(Scene script records)
──────

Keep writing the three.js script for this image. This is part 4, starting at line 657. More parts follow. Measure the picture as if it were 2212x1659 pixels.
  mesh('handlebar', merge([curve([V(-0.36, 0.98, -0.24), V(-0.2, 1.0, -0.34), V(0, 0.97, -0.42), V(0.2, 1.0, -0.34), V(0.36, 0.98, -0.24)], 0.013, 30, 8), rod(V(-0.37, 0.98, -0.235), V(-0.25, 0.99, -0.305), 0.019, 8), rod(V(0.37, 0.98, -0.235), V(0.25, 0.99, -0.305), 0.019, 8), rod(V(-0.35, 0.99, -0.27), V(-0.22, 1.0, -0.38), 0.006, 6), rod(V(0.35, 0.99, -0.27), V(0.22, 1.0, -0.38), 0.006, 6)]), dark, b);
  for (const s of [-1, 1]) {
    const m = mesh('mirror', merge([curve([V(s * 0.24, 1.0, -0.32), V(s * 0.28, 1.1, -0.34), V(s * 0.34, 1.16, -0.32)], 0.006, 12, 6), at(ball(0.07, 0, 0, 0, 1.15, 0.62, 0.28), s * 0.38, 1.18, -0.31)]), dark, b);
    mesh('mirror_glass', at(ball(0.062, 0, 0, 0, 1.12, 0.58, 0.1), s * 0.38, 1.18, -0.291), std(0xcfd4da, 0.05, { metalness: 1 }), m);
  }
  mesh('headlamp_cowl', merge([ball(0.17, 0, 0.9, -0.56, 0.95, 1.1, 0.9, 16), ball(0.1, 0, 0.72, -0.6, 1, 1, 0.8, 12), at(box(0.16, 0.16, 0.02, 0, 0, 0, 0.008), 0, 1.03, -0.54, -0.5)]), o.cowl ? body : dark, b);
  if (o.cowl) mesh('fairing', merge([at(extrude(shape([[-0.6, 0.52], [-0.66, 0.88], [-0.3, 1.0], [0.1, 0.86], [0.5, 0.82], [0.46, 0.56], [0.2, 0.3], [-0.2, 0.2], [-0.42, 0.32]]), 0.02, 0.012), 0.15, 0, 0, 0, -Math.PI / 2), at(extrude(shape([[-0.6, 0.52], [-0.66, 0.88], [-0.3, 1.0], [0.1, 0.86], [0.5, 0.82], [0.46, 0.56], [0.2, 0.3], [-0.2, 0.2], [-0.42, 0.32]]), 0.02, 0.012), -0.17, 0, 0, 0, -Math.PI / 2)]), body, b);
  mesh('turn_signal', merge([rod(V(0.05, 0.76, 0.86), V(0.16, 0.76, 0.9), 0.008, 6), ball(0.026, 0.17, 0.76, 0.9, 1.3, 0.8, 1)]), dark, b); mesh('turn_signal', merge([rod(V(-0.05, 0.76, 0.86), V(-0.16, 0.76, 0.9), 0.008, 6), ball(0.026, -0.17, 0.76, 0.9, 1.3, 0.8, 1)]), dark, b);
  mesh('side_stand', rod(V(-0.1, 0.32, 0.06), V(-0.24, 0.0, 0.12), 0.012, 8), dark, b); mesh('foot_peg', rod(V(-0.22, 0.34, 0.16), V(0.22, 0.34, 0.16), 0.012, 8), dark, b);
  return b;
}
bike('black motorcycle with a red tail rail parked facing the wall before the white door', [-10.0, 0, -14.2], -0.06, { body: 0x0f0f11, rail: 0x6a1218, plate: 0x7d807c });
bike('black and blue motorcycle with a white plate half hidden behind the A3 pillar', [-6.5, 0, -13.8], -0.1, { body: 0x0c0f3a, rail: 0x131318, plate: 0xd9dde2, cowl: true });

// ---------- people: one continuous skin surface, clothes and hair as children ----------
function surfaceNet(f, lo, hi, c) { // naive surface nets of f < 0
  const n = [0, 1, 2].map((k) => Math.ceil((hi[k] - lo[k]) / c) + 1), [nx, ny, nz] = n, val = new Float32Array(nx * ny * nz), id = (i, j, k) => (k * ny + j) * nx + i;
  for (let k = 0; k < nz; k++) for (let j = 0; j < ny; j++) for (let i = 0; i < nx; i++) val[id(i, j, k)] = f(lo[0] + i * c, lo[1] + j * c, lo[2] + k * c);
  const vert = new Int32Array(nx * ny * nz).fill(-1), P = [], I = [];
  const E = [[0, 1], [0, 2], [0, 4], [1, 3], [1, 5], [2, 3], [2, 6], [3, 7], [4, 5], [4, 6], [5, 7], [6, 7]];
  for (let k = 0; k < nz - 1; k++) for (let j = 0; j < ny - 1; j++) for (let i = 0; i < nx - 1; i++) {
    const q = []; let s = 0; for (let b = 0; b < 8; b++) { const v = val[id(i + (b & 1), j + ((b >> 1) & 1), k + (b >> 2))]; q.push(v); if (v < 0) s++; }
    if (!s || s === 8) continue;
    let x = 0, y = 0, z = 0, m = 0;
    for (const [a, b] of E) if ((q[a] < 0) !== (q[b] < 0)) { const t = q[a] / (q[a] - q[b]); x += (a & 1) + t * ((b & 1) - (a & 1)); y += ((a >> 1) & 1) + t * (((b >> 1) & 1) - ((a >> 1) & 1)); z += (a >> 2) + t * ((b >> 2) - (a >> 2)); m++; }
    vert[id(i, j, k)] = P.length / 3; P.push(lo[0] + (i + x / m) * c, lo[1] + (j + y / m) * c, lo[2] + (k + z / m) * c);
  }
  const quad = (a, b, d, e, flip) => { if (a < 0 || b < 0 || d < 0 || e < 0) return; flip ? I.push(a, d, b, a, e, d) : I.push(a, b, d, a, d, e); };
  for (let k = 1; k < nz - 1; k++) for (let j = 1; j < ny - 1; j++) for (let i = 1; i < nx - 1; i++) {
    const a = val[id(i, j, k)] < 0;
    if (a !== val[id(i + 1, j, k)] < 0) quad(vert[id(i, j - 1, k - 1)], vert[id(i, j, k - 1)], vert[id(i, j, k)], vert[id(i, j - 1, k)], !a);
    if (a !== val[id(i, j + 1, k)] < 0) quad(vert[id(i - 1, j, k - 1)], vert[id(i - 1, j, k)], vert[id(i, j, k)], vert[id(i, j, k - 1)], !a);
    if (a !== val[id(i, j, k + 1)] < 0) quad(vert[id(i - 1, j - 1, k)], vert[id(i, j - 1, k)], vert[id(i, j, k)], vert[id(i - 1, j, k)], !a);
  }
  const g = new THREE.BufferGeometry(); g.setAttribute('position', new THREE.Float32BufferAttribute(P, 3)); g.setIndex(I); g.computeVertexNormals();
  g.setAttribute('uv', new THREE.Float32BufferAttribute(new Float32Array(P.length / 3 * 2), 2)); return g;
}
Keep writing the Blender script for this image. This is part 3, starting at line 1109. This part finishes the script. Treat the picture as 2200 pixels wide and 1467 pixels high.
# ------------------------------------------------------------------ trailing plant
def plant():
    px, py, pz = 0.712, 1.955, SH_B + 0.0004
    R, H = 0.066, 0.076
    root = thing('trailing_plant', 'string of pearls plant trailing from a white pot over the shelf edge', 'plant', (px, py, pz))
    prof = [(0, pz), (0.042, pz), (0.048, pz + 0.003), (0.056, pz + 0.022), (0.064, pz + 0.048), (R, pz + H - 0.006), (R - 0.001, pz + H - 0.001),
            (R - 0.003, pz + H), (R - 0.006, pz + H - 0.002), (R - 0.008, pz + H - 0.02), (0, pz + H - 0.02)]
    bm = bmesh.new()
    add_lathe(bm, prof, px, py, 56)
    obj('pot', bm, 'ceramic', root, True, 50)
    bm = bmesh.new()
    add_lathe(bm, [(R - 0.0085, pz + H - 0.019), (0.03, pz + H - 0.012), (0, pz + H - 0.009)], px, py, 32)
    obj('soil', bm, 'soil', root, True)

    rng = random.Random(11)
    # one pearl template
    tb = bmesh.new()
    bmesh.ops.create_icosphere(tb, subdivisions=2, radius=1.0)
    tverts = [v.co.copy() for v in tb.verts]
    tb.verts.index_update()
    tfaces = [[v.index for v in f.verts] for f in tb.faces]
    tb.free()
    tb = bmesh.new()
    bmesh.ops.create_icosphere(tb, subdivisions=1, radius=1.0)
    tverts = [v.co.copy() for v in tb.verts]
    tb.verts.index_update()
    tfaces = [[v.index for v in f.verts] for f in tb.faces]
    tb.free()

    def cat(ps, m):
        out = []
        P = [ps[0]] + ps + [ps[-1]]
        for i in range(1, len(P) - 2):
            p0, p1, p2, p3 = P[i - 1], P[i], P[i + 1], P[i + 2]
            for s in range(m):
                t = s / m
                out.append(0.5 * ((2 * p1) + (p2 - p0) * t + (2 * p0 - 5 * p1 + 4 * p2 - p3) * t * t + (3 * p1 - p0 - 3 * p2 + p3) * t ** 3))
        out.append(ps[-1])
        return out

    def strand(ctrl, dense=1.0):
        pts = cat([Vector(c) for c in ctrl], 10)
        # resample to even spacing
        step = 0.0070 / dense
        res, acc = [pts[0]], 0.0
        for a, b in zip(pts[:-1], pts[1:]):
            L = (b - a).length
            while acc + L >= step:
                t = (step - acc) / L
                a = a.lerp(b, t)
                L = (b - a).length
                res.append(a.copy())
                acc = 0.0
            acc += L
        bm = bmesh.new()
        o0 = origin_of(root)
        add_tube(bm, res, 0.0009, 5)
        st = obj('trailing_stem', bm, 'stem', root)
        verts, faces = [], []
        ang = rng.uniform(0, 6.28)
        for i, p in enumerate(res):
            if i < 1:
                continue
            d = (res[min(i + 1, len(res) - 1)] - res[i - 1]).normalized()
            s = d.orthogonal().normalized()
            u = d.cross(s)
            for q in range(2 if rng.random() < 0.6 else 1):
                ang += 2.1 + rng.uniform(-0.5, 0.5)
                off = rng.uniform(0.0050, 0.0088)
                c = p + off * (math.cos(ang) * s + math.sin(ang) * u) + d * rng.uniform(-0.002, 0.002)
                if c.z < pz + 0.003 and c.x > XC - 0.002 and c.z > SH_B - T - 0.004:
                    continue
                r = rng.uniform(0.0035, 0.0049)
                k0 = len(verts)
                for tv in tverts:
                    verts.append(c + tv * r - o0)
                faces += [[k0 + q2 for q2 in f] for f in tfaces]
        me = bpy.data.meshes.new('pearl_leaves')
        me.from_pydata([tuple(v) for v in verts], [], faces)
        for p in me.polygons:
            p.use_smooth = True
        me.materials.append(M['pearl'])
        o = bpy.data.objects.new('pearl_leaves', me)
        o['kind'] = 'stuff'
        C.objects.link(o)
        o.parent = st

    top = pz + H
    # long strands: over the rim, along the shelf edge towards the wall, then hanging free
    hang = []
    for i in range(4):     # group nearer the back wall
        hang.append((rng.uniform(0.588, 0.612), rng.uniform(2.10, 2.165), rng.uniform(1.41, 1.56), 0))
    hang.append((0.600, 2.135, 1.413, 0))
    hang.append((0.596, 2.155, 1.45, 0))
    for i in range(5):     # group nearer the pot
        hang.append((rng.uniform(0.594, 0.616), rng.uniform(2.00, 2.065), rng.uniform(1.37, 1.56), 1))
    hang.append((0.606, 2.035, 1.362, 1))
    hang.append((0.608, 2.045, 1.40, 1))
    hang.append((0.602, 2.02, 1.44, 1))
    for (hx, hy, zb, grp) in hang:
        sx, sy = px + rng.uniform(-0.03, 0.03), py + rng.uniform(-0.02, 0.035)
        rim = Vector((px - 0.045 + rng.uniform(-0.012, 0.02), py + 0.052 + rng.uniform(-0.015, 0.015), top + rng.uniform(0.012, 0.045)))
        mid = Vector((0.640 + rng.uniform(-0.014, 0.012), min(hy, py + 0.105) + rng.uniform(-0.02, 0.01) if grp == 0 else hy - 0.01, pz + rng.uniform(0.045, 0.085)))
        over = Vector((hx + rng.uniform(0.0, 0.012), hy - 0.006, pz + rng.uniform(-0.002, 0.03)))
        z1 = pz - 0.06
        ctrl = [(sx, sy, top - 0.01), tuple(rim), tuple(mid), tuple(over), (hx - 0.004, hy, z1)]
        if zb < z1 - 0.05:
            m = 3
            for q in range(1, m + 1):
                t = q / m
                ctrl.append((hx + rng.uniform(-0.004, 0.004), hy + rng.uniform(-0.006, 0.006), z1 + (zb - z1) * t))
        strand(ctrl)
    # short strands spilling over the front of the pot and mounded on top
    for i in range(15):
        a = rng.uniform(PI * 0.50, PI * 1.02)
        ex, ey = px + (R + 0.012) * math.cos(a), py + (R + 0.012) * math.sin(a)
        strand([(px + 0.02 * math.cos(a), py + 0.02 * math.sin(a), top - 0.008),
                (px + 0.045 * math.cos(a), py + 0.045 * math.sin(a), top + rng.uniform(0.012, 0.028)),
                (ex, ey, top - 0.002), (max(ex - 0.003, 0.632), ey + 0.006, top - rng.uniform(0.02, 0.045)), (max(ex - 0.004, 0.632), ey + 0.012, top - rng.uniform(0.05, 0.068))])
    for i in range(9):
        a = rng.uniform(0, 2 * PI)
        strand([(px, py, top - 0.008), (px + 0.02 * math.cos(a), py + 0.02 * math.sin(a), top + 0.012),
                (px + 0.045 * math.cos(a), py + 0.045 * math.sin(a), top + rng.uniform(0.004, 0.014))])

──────

THE REQUEST: Return only the stretch of the material above from the line holding "Keep writing the Blender" through the line holding "obj('soil', bm, 'soil', root, True)", copied exactly.

COMPLETED EXERCISE:
Keep writing the Blender script for this image. This is part 3, starting at line 1109. This part finishes the script. Treat the picture as 2200 pixels wide and 1467 pixels high.
# ------------------------------------------------------------------ trailing plant
def plant():
    px, py, pz = 0.712, 1.955, SH_B + 0.0004
    R, H = 0.066, 0.076
    root = thing('trailing_plant', 'string of pearls plant trailing from a white pot over the shelf edge', 'plant', (px, py, pz))
    prof = [(0, pz), (0.042, pz), (0.048, pz + 0.003), (0.056, pz + 0.022), (0.064, pz + 0.048), (R, pz + H - 0.006), (R - 0.001, pz + H - 0.001),
            (R - 0.003, pz + H), (R - 0.006, pz + H - 0.002), (R - 0.008, pz + H - 0.02), (0, pz + H - 0.02)]
    bm = bmesh.new()
    add_lathe(bm, prof, px, py, 56)
    obj('pot', bm, 'ceramic', root, True, 50)
    bm = bmesh.new()
    add_lathe(bm, [(R - 0.0085, pz + H - 0.019), (0.03, pz + H - 0.012), (0, pz + H - 0.009)], px, py, 32)
    obj('soil', bm, 'soil', root, True)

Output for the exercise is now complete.